When we dig deeper and examine the most common leadership challenges of today, we see two significant culprits. The common culprits we see are leaders with an intense lack of self-awareness and a distorted ego state.
When it comes to a lack of self-awareness, we see a few contributing factors. A lack of self-awareness often stems from believing the status quo is ‘working’, and there is no need to change one’s current way of being. This is often perpetuated by a lack of being fully present to the reality of what is going on around oneself, a lack of feedback from others, or a reluctance to accept feedback received, because it is either poorly delivered or is provided by someone the individual doesn’t deem as credible.
A distorted ego state is a tricky one to identify on the surface as the ego works exceptionally hard to protect itself and cover up its insecurities of being exposed as anything other than wonderful.
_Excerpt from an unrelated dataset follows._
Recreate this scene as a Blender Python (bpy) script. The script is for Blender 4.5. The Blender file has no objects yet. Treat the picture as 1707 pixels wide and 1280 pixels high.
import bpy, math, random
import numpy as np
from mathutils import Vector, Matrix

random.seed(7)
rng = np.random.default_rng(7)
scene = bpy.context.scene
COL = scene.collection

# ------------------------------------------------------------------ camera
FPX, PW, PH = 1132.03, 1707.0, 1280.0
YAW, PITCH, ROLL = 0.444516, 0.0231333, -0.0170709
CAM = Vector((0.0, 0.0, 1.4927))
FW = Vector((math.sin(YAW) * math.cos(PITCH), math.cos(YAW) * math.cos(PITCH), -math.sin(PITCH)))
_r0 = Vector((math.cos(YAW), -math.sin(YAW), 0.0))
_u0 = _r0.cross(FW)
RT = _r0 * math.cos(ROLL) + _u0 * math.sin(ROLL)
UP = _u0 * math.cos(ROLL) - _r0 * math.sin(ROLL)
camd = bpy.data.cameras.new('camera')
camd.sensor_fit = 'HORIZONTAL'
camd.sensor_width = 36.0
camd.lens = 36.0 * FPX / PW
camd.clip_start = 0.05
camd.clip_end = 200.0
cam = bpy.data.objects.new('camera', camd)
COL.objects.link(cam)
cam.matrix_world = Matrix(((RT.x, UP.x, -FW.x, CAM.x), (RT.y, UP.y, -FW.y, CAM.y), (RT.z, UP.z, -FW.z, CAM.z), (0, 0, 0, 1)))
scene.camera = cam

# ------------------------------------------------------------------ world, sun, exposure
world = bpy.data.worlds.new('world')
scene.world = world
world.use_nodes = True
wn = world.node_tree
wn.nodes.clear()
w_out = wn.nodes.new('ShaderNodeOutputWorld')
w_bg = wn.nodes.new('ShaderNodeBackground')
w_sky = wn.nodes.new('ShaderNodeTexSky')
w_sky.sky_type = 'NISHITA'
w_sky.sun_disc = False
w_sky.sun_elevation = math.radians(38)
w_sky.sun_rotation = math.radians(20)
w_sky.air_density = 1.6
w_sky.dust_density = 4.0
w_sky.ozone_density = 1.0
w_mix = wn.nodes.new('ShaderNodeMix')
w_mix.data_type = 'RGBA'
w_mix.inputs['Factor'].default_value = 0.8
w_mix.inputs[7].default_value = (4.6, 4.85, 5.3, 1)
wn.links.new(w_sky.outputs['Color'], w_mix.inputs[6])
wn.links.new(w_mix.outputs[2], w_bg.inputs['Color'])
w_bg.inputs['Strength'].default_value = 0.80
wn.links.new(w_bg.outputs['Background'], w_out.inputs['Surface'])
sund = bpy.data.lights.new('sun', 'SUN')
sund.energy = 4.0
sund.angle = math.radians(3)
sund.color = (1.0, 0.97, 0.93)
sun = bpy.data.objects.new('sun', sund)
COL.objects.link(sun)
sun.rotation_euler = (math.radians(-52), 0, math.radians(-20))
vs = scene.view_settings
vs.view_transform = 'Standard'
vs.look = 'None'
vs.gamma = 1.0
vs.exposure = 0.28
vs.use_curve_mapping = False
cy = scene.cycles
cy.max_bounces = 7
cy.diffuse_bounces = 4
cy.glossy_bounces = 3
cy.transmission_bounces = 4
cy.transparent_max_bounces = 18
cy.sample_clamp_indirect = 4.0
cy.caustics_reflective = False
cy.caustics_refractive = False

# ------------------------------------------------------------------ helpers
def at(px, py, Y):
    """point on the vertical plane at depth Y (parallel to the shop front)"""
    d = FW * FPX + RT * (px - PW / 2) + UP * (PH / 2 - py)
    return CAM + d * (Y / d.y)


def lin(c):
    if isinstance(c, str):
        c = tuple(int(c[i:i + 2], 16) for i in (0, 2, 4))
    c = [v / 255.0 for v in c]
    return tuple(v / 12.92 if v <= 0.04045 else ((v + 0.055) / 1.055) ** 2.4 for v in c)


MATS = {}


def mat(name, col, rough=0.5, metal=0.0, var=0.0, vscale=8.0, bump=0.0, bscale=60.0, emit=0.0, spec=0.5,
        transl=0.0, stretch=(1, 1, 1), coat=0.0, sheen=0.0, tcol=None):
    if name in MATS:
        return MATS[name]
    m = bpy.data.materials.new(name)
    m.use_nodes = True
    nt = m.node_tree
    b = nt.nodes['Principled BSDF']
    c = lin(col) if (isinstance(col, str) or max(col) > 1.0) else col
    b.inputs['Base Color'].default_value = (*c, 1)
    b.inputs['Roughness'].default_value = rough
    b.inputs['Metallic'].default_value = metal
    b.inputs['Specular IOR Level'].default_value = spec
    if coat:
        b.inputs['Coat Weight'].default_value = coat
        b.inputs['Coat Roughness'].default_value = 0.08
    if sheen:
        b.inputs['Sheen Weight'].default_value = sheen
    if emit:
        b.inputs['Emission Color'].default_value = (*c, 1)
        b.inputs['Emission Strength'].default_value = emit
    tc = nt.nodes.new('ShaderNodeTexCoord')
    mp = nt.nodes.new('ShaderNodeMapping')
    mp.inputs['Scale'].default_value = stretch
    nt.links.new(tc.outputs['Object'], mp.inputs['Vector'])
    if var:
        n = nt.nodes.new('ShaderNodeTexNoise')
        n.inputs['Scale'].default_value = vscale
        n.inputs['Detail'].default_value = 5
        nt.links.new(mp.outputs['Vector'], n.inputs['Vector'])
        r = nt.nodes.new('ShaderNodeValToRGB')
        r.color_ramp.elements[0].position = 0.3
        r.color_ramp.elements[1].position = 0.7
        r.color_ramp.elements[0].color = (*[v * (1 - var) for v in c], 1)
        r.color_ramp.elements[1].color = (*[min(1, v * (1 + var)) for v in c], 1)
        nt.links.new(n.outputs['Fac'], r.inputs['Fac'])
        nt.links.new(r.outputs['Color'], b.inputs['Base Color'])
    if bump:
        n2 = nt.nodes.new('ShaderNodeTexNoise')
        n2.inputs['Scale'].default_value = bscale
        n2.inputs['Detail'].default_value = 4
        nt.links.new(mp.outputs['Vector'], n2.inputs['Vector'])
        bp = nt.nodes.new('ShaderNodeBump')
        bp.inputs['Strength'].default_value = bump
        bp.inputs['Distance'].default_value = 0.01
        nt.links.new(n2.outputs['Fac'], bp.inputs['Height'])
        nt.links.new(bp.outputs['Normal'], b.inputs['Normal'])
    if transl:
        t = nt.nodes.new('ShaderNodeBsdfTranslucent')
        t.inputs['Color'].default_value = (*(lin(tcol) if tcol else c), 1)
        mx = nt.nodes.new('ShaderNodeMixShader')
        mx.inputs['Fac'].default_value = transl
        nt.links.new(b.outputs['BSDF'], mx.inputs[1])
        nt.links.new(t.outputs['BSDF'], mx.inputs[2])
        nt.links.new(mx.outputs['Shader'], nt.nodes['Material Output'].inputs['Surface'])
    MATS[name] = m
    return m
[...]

This is why we see leaders rationalize their bad behavior into something that sounds relatively reasonable, project blame onto others instead of owning their own failures, displace their frustrations onto easier or more vulnerable targets, exaggerate their self-importance in an effort to compensate for their true insecurities, deny the possibility of negative circumstances as an outcome of their decisions or actions, create alternative realities about situations they don’t believe they can change, pretend to be tough and invincible to mask their fear or vulnerability.
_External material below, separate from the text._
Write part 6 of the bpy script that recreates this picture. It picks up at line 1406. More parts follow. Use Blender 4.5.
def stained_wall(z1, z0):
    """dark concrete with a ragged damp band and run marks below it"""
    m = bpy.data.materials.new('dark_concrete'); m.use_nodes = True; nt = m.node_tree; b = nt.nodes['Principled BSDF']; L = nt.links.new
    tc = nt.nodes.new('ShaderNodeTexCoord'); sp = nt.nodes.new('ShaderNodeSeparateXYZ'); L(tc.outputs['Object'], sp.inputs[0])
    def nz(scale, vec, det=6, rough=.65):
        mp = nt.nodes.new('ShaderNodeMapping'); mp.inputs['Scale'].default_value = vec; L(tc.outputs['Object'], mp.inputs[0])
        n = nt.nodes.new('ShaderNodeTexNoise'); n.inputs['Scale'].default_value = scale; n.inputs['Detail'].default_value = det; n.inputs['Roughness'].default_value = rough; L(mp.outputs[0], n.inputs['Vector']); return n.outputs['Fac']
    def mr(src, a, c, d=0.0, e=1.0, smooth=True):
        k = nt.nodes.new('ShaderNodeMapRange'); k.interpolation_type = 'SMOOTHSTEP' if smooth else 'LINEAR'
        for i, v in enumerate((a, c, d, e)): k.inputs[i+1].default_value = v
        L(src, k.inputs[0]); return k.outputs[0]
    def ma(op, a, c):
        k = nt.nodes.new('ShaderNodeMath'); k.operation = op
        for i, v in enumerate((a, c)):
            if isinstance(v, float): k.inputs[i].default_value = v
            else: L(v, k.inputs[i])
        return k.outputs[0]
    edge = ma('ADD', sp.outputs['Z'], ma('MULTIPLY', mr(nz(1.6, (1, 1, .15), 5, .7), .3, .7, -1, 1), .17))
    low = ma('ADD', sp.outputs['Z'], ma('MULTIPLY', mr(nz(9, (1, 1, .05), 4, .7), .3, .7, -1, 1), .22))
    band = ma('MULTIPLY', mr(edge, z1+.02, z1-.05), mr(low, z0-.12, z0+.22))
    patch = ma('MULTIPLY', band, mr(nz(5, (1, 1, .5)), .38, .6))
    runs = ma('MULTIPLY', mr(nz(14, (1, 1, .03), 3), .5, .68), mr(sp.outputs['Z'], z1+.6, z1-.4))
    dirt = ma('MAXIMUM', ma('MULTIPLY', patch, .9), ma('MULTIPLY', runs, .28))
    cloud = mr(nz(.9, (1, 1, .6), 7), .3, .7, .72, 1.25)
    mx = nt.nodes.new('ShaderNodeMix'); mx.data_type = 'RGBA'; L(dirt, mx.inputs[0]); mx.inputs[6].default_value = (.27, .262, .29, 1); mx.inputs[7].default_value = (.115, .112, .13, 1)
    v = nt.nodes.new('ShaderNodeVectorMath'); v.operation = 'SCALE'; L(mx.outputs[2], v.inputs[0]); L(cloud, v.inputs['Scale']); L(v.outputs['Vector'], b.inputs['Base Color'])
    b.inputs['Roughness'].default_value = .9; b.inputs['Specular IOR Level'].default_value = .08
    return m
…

For leaders to overcome these two common culprits, they must first feel like they are in a safe and trusting environment that will allow them to hear and discuss these challenges in an authentic, transparent, vulnerable and meaningful way. Unfortunately, most leaders don’t feel safe and/or don’t believe they can fully trust those who have an internal agenda or can make a decision about their career trajectory. This is why organizations often utilize external, credentialed executive coaches for some of their most difficult or pervasive leadership challenges. A quality external, credentialed executive coach works closely with the organizational sponsor to understand the nuances of the leadership challenges, creates a safe and confidential forum for leaders, and actively engages in supporting the leaders in reframing their thinking, retooling their habits, and reconsidering their approaches to a variety of circumstances they are faced with in the workplace every day.